Output the data below in full, byte for byte. Nothing may differ.
>> Begin Available data
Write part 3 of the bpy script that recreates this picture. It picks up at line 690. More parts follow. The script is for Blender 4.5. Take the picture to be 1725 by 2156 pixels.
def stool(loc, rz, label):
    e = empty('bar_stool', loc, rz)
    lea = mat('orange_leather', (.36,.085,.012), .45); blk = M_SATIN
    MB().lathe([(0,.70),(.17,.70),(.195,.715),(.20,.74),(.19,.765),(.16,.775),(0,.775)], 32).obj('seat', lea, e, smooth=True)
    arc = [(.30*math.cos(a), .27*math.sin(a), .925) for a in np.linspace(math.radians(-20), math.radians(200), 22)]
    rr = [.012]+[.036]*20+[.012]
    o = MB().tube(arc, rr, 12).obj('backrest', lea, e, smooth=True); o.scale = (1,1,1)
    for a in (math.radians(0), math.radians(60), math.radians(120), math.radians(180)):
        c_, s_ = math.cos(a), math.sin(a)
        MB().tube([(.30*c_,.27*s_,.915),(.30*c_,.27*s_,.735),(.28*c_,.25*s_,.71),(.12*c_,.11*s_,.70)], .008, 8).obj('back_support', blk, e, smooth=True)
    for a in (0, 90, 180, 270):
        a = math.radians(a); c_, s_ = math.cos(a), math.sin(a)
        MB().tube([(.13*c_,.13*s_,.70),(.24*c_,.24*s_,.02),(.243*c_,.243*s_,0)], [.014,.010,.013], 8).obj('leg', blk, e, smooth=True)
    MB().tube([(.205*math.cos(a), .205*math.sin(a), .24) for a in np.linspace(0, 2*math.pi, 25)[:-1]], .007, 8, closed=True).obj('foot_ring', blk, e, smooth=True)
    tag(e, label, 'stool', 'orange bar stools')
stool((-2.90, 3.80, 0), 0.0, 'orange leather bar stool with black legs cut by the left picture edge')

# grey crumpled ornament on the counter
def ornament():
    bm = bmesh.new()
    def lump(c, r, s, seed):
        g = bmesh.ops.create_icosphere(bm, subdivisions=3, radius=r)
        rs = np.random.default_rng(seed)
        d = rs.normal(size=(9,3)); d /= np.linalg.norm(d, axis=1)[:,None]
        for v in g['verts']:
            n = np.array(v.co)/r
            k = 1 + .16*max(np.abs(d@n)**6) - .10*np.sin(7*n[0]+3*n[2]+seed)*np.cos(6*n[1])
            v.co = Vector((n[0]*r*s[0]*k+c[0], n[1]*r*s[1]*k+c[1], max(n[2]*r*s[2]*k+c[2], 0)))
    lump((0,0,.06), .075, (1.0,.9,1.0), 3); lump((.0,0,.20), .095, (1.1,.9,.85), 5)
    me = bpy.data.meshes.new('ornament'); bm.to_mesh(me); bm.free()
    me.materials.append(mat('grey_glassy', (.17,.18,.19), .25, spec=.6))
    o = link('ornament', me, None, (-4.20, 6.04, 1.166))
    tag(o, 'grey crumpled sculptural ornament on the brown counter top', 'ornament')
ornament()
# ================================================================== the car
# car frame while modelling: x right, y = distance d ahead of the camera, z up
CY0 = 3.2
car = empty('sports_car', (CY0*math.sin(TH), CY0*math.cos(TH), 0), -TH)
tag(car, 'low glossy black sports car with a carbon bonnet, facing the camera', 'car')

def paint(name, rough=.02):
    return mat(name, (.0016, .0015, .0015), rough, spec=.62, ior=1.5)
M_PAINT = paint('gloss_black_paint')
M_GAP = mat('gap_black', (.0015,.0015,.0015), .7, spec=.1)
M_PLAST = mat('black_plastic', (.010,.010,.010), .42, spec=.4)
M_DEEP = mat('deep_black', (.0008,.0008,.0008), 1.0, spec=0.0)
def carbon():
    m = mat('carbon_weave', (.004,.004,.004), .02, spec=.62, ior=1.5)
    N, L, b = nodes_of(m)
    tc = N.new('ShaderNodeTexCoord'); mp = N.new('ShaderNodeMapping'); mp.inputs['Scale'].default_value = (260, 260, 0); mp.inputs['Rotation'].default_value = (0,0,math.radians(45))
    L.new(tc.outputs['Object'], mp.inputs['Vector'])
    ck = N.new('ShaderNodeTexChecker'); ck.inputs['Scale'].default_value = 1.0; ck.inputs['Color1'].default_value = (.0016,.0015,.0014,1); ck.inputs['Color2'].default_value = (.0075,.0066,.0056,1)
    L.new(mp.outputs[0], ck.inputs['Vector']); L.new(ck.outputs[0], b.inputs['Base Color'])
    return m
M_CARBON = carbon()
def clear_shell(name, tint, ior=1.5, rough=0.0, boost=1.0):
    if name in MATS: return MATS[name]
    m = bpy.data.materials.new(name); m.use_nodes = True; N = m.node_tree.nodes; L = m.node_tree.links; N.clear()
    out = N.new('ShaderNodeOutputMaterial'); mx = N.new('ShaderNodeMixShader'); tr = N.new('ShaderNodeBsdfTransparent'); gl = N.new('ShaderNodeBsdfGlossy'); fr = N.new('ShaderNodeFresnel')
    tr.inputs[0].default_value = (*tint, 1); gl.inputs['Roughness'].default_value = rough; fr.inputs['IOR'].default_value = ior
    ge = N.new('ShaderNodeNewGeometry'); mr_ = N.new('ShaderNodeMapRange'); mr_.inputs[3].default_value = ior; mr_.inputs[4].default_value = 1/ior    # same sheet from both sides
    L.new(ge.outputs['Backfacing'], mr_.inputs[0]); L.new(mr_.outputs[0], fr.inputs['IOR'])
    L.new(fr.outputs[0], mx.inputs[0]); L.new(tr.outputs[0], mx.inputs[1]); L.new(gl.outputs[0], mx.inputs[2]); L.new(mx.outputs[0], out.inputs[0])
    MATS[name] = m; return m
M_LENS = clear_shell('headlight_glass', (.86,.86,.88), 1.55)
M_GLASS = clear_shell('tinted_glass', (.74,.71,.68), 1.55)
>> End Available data
# Exercise output:
Write part 3 of the bpy script that recreates this picture. It picks up at line 690. More parts follow. The script is for Blender 4.5. Take the picture to be 1725 by 2156 pixels.
def stool(loc, rz, label):
    e = empty('bar_stool', loc, rz)
    lea = mat('orange_leather', (.36,.085,.012), .45); blk = M_SATIN
    MB().lathe([(0,.70),(.17,.70),(.195,.715),(.20,.74),(.19,.765),(.16,.775),(0,.775)], 32).obj('seat', lea, e, smooth=True)
    arc = [(.30*math.cos(a), .27*math.sin(a), .925) for a in np.linspace(math.radians(-20), math.radians(200), 22)]
    rr = [.012]+[.036]*20+[.012]
    o = MB().tube(arc, rr, 12).obj('backrest', lea, e, smooth=True); o.scale = (1,1,1)
    for a in (math.radians(0), math.radians(60), math.radians(120), math.radians(180)):
        c_, s_ = math.cos(a), math.sin(a)
        MB().tube([(.30*c_,.27*s_,.915),(.30*c_,.27*s_,.735),(.28*c_,.25*s_,.71),(.12*c_,.11*s_,.70)], .008, 8).obj('back_support', blk, e, smooth=True)
    for a in (0, 90, 180, 270):
        a = math.radians(a); c_, s_ = math.cos(a), math.sin(a)
        MB().tube([(.13*c_,.13*s_,.70),(.24*c_,.24*s_,.02),(.243*c_,.243*s_,0)], [.014,.010,.013], 8).obj('leg', blk, e, smooth=True)
    MB().tube([(.205*math.cos(a), .205*math.sin(a), .24) for a in np.linspace(0, 2*math.pi, 25)[:-1]], .007, 8, closed=True).obj('foot_ring', blk, e, smooth=True)
    tag(e, label, 'stool', 'orange bar stools')
stool((-2.90, 3.80, 0), 0.0, 'orange leather bar stool with black legs cut by the left picture edge')

# grey crumpled ornament on the counter
def ornament():
    bm = bmesh.new()
    def lump(c, r, s, seed):
        g = bmesh.ops.create_icosphere(bm, subdivisions=3, radius=r)
        rs = np.random.default_rng(seed)
        d = rs.normal(size=(9,3)); d /= np.linalg.norm(d, axis=1)[:,None]
        for v in g['verts']:
            n = np.array(v.co)/r
            k = 1 + .16*max(np.abs(d@n)**6) - .10*np.sin(7*n[0]+3*n[2]+seed)*np.cos(6*n[1])
            v.co = Vector((n[0]*r*s[0]*k+c[0], n[1]*r*s[1]*k+c[1], max(n[2]*r*s[2]*k+c[2], 0)))
    lump((0,0,.06), .075, (1.0,.9,1.0), 3); lump((.0,0,.20), .095, (1.1,.9,.85), 5)
    me = bpy.data.meshes.new('ornament'); bm.to_mesh(me); bm.free()
    me.materials.append(mat('grey_glassy', (.17,.18,.19), .25, spec=.6))
    o = link('ornament', me, None, (-4.20, 6.04, 1.166))
    tag(o, 'grey crumpled sculptural ornament on the brown counter top', 'ornament')
ornament()
# ================================================================== the car
# car frame while modelling: x right, y = distance d ahead of the camera, z up
CY0 = 3.2
car = empty('sports_car', (CY0*math.sin(TH), CY0*math.cos(TH), 0), -TH)
tag(car, 'low glossy black sports car with a carbon bonnet, facing the camera', 'car')

def paint(name, rough=.02):
    return mat(name, (.0016, .0015, .0015), rough, spec=.62, ior=1.5)
M_PAINT = paint('gloss_black_paint')
M_GAP = mat('gap_black', (.0015,.0015,.0015), .7, spec=.1)
M_PLAST = mat('black_plastic', (.010,.010,.010), .42, spec=.4)
M_DEEP = mat('deep_black', (.0008,.0008,.0008), 1.0, spec=0.0)
def carbon():
    m = mat('carbon_weave', (.004,.004,.004), .02, spec=.62, ior=1.5)
    N, L, b = nodes_of(m)
    tc = N.new('ShaderNodeTexCoord'); mp = N.new('ShaderNodeMapping'); mp.inputs['Scale'].default_value = (260, 260, 0); mp.inputs['Rotation'].default_value = (0,0,math.radians(45))
    L.new(tc.outputs['Object'], mp.inputs['Vector'])
    ck = N.new('ShaderNodeTexChecker'); ck.inputs['Scale'].default_value = 1.0; ck.inputs['Color1'].default_value = (.0016,.0015,.0014,1); ck.inputs['Color2'].default_value = (.0075,.0066,.0056,1)
    L.new(mp.outputs[0], ck.inputs['Vector']); L.new(ck.outputs[0], b.inputs['Base Color'])
    return m
M_CARBON = carbon()
def clear_shell(name, tint, ior=1.5, rough=0.0, boost=1.0):
    if name in MATS: return MATS[name]
    m = bpy.data.materials.new(name); m.use_nodes = True; N = m.node_tree.nodes; L = m.node_tree.links; N.clear()
    out = N.new('ShaderNodeOutputMaterial'); mx = N.new('ShaderNodeMixShader'); tr = N.new('ShaderNodeBsdfTransparent'); gl = N.new('ShaderNodeBsdfGlossy'); fr = N.new('ShaderNodeFresnel')
    tr.inputs[0].default_value = (*tint, 1); gl.inputs['Roughness'].default_value = rough; fr.inputs['IOR'].default_value = ior
    ge = N.new('ShaderNodeNewGeometry'); mr_ = N.new('ShaderNodeMapRange'); mr_.inputs[3].default_value = ior; mr_.inputs[4].default_value = 1/ior    # same sheet from both sides
    L.new(ge.outputs['Backfacing'], mr_.inputs[0]); L.new(mr_.outputs[0], fr.inputs['IOR'])
    L.new(fr.outputs[0], mx.inputs[0]); L.new(tr.outputs[0], mx.inputs[1]); L.new(gl.outputs[0], mx.inputs[2]); L.new(mx.outputs[0], out.inputs[0])
    MATS[name] = m; return m
M_LENS = clear_shell('headlight_glass', (.86,.86,.88), 1.55)
M_GLASS = clear_shell('tinted_glass', (.74,.71,.68), 1.55)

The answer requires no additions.